On les appelait « les filles dérangeantes d'Eve » : elles étaient laïques et religieuses, « historiennes, anthropologues, philosophes, théologiennes », elles étaient déterminées à renouveler une Eglise qui semblait figée sur « l'idée de l'infériorité naturelle de la femme, homme manqué, comme l'avait répété saint Thomas ». A la fin du XXe siècle, ces femmes furent « une épine dans le pied de l'Eglise traditionnelle », mais aussi le moteur d'un changement profond - qui se poursuit aujourd'hui encore.
C'est ce que raconte Liliana Madeo, journaliste et essayiste, dans un chapitre dense de son « Donne "cattive" » (Femmes méchantes), une mosaïque bigarrée de figures féminines qui couvre cinquante ans d'histoire italienne, de la fin des années 1940 à la fin du siècle. Et l'on pourrait s'étonner de trouver une théologienne comme Adriana Valerio, une intellectuelle ermite comme Adriana Zarri, une sœur comme Theresa Kane, qui a publiquement invité le Pape Jean-Paul II à inclure les femmes « dans tous les ministères sacrés », dans cette galerie de portraits qui s'ouvre sur une meurtrière, Rita Fort, et s'achève sur une écologiste, Anna Donati, première femme nommée au conseil d'administration d'une entreprise d'Etat. Mais ce choix ne peut s'expliquer que comme un rappel que l'irruption sur la scène de laïques qui, dans leurs groupes, « faisaient de la théologie » et de religieuses ne voulant plus être considérées comme « les domestiques de Dieu » a semé le trouble et souvent le scandale, mais a servi à « stimuler cette réflexion sur les femmes qui a abouti dans les années 1990 au message révolutionnaire du Souverain Pontife sur le "génie" féminin ».

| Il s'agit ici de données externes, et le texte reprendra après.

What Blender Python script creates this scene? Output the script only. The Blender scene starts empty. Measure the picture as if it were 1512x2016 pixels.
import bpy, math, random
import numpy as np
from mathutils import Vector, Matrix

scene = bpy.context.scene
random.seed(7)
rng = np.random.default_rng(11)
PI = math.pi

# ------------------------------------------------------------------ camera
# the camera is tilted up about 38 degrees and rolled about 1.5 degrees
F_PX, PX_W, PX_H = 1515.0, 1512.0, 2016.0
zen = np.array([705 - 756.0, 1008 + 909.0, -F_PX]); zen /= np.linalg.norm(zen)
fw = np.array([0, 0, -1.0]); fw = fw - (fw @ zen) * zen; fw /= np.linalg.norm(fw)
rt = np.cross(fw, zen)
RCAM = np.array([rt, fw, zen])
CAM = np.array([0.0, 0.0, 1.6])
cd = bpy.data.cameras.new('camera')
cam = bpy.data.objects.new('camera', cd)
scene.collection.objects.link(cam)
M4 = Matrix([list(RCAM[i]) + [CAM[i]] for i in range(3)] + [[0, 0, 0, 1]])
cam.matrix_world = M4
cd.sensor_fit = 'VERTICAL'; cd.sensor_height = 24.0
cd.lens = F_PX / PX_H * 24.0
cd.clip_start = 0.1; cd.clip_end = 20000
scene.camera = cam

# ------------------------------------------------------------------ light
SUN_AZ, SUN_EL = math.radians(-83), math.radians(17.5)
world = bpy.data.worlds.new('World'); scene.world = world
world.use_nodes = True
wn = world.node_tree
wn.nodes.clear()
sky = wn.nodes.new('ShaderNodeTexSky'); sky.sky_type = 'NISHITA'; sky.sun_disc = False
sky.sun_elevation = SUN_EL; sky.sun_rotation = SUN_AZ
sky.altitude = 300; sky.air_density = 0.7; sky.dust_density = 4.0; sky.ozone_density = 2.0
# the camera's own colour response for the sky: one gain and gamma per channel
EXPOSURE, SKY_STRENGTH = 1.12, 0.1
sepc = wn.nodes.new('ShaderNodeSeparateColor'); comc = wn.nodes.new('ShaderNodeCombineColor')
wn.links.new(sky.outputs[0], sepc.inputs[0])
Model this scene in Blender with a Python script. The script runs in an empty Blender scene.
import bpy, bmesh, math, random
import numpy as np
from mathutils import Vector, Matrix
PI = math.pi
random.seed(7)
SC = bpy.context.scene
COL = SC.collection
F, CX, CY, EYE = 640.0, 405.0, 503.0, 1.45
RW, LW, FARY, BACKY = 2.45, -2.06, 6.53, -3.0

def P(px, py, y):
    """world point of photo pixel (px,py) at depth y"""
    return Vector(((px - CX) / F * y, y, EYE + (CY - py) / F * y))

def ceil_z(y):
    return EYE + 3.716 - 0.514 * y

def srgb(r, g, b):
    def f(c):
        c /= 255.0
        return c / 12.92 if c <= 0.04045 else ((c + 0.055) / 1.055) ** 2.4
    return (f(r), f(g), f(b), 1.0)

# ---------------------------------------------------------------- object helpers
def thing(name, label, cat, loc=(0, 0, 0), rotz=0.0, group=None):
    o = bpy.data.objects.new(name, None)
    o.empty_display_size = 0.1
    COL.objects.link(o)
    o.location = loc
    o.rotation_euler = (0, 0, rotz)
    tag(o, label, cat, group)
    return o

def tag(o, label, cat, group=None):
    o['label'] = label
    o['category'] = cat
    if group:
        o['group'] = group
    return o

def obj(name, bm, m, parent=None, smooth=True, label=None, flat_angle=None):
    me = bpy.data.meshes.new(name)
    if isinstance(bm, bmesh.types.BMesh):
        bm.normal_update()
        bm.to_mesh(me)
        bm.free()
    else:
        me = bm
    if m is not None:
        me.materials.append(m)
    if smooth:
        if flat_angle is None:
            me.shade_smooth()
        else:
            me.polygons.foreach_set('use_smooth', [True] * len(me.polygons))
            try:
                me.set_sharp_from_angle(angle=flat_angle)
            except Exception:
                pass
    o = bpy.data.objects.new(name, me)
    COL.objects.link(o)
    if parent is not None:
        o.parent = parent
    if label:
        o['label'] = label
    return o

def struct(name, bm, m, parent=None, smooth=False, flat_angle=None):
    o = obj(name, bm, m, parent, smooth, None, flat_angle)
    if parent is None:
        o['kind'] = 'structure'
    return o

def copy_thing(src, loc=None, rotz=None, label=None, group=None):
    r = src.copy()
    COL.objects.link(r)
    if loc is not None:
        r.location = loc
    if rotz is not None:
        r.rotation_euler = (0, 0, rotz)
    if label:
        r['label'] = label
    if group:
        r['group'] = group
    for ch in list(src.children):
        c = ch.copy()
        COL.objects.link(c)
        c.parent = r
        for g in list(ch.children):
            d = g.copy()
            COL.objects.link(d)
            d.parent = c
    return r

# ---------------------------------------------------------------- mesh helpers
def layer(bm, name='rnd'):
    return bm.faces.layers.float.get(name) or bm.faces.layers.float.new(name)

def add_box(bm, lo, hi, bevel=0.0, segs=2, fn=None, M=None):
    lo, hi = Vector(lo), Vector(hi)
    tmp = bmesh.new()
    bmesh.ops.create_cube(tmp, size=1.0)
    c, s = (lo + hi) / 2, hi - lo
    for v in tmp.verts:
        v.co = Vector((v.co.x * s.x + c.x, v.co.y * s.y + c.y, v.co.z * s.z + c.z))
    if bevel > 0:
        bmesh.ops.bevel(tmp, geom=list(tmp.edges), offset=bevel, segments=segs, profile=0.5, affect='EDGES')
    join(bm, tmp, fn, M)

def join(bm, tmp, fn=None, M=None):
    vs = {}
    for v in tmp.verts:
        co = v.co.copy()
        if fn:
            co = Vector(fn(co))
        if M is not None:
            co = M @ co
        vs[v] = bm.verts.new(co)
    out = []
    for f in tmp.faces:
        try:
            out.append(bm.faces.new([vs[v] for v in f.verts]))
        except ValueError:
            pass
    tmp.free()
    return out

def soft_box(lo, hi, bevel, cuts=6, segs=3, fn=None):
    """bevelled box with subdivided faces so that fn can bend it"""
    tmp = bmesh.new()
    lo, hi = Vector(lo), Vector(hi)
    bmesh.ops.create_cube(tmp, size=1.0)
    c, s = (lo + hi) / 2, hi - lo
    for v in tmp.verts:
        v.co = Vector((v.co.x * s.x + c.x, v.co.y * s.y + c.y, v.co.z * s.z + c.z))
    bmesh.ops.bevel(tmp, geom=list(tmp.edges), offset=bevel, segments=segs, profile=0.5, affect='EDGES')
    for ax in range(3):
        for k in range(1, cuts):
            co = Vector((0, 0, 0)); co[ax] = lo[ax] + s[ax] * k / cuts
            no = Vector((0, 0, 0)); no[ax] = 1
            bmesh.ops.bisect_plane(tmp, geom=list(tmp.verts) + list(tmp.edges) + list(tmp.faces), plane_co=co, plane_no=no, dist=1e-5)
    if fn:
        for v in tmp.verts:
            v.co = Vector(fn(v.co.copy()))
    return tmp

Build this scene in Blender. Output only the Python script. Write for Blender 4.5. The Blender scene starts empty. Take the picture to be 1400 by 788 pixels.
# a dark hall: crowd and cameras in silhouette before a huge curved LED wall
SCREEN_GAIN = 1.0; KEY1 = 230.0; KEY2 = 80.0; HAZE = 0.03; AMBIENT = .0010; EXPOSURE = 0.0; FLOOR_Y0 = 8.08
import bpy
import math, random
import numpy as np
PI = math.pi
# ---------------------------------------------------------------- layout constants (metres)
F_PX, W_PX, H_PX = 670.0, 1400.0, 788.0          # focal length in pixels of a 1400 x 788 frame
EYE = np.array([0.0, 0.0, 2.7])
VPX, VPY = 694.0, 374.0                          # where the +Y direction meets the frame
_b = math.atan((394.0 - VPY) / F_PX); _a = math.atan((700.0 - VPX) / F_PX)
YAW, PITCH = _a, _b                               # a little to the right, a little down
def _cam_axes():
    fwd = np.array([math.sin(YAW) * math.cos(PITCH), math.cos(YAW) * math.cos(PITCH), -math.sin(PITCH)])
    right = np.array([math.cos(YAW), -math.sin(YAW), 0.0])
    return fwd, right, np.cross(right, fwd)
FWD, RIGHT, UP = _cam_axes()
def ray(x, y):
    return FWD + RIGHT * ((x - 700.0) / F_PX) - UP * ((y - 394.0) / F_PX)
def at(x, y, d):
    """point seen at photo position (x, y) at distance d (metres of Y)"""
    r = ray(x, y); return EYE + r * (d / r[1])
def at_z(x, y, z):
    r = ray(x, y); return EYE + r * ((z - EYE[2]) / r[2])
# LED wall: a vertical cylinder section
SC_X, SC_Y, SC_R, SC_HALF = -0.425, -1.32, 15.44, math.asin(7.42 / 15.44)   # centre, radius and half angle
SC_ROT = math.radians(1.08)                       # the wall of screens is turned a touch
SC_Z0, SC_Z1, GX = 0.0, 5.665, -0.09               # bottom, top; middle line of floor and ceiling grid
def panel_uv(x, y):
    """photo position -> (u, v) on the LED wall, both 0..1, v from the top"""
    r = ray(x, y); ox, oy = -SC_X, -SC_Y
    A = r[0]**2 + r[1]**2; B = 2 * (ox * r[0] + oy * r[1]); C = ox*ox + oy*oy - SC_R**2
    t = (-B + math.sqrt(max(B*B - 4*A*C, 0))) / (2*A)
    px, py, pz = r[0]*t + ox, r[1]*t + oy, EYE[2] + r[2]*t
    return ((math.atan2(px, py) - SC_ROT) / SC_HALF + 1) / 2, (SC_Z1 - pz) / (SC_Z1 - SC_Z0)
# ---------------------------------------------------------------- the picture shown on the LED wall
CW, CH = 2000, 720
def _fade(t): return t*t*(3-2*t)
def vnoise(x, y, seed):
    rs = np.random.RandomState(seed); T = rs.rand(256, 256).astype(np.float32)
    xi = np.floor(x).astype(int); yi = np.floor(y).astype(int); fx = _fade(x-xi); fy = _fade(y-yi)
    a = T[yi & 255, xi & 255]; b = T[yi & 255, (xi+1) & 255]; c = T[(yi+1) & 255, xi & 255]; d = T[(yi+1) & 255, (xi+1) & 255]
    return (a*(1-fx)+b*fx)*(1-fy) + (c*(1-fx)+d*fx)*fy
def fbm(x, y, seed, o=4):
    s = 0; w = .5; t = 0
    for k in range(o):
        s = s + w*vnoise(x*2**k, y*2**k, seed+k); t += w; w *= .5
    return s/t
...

Publié pour la première fois en 1999 et réédité aujourd'hui par les éditions Miraggi, l'essai de Liliana Madeo n'a rien perdu de sa fraîcheur. Il est d'autant plus d'actualité qu'il éclaire d'un jour nouveau des personnages comme Franca Viola qui, en refusant d'épouser le jeune homme qui l'avait séquestrée et violée, a initié le long processus qui a conduit à la suppression dans le code pénal italien des reliques du patriarcat comme le mariage réparateur. Un récit utile pour mesurer le chemin parcouru par les femmes et la société dans son ensemble dans une Italie où, il y a soixante ans, il était même interdit d'écrire dans les journaux sur la pilule contraceptive, mais où personne n'avait été choqué, lors des funérailles d'un camorriste, que douze députés envoient des couronnes de fleurs en signe de deuil en l'honneur du défunt.